── DATA SECTION ──

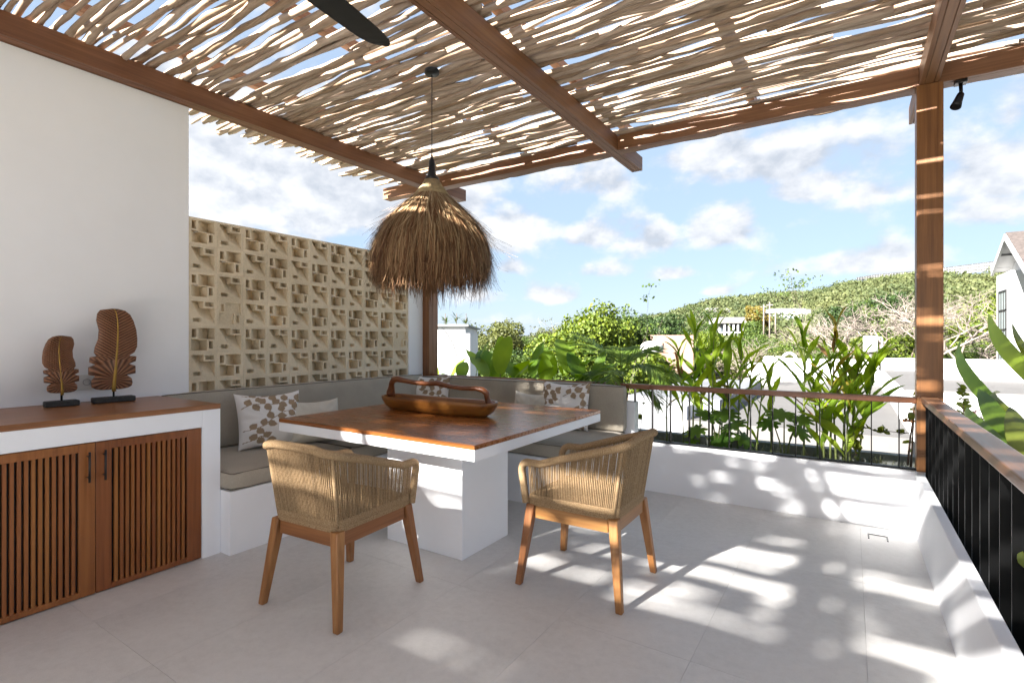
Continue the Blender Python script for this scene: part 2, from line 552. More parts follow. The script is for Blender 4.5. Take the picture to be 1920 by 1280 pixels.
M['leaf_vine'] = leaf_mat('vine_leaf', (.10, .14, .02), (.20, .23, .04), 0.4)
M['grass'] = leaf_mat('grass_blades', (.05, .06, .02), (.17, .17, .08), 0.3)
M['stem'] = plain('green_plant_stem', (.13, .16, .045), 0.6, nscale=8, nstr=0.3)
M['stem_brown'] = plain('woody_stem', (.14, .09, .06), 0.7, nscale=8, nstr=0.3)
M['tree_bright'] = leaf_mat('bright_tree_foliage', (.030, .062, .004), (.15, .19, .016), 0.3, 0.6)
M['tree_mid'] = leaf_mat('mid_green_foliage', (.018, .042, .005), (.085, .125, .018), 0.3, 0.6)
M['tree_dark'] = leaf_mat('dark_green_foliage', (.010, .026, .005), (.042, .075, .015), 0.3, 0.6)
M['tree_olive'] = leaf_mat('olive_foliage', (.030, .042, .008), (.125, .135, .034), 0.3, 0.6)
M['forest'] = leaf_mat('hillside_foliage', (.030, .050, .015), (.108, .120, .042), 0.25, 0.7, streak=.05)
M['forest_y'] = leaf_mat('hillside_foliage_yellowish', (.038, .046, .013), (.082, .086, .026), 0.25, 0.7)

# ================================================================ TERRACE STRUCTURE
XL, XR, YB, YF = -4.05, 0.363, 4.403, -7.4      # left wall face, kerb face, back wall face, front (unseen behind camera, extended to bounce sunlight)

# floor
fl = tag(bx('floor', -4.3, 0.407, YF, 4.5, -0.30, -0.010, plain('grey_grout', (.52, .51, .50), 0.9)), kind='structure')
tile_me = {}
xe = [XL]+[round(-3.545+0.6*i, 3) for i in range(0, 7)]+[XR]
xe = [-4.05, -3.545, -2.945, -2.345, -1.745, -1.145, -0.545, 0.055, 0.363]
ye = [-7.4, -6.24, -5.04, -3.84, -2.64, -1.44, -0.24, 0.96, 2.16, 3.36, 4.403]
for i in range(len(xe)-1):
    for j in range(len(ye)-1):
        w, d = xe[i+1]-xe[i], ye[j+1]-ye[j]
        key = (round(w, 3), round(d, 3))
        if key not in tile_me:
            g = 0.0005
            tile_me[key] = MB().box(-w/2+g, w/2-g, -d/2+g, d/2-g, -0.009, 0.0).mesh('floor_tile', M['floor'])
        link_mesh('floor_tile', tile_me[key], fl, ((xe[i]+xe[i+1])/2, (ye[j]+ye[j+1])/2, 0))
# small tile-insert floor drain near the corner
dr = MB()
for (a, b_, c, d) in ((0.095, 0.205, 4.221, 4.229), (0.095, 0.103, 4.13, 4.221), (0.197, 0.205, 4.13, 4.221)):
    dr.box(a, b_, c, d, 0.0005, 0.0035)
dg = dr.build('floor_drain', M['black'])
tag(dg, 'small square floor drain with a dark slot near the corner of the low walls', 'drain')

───

Set the listing down in full and exactly. Pictures within it should not appear in the copy.

## ANSWER TO THIS EXERCISE
Continue the Blender Python script for this scene: part 2, from line 552. More parts follow. The script is for Blender 4.5. Take the picture to be 1920 by 1280 pixels.
M['leaf_vine'] = leaf_mat('vine_leaf', (.10, .14, .02), (.20, .23, .04), 0.4)
M['grass'] = leaf_mat('grass_blades', (.05, .06, .02), (.17, .17, .08), 0.3)
M['stem'] = plain('green_plant_stem', (.13, .16, .045), 0.6, nscale=8, nstr=0.3)
M['stem_brown'] = plain('woody_stem', (.14, .09, .06), 0.7, nscale=8, nstr=0.3)
M['tree_bright'] = leaf_mat('bright_tree_foliage', (.030, .062, .004), (.15, .19, .016), 0.3, 0.6)
M['tree_mid'] = leaf_mat('mid_green_foliage', (.018, .042, .005), (.085, .125, .018), 0.3, 0.6)
M['tree_dark'] = leaf_mat('dark_green_foliage', (.010, .026, .005), (.042, .075, .015), 0.3, 0.6)
M['tree_olive'] = leaf_mat('olive_foliage', (.030, .042, .008), (.125, .135, .034), 0.3, 0.6)
M['forest'] = leaf_mat('hillside_foliage', (.030, .050, .015), (.108, .120, .042), 0.25, 0.7, streak=.05)
M['forest_y'] = leaf_mat('hillside_foliage_yellowish', (.038, .046, .013), (.082, .086, .026), 0.25, 0.7)

# ================================================================ TERRACE STRUCTURE
XL, XR, YB, YF = -4.05, 0.363, 4.403, -7.4      # left wall face, kerb face, back wall face, front (unseen behind camera, extended to bounce sunlight)

# floor
fl = tag(bx('floor', -4.3, 0.407, YF, 4.5, -0.30, -0.010, plain('grey_grout', (.52, .51, .50), 0.9)), kind='structure')
tile_me = {}
xe = [XL]+[round(-3.545+0.6*i, 3) for i in range(0, 7)]+[XR]
xe = [-4.05, -3.545, -2.945, -2.345, -1.745, -1.145, -0.545, 0.055, 0.363]
ye = [-7.4, -6.24, -5.04, -3.84, -2.64, -1.44, -0.24, 0.96, 2.16, 3.36, 4.403]
for i in range(len(xe)-1):
    for j in range(len(ye)-1):
        w, d = xe[i+1]-xe[i], ye[j+1]-ye[j]
        key = (round(w, 3), round(d, 3))
        if key not in tile_me:
            g = 0.0005
            tile_me[key] = MB().box(-w/2+g, w/2-g, -d/2+g, d/2-g, -0.009, 0.0).mesh('floor_tile', M['floor'])
        link_mesh('floor_tile', tile_me[key], fl, ((xe[i]+xe[i+1])/2, (ye[j]+ye[j+1])/2, 0))
# small tile-insert floor drain near the corner
dr = MB()
for (a, b_, c, d) in ((0.095, 0.205, 4.221, 4.229), (0.095, 0.103, 4.13, 4.221), (0.197, 0.205, 4.13, 4.221)):
    dr.box(a, b_, c, d, 0.0005, 0.0035)
dg = dr.build('floor_drain', M['black'])
tag(dg, 'small square floor drain with a dark slot near the corner of the low walls', 'drain')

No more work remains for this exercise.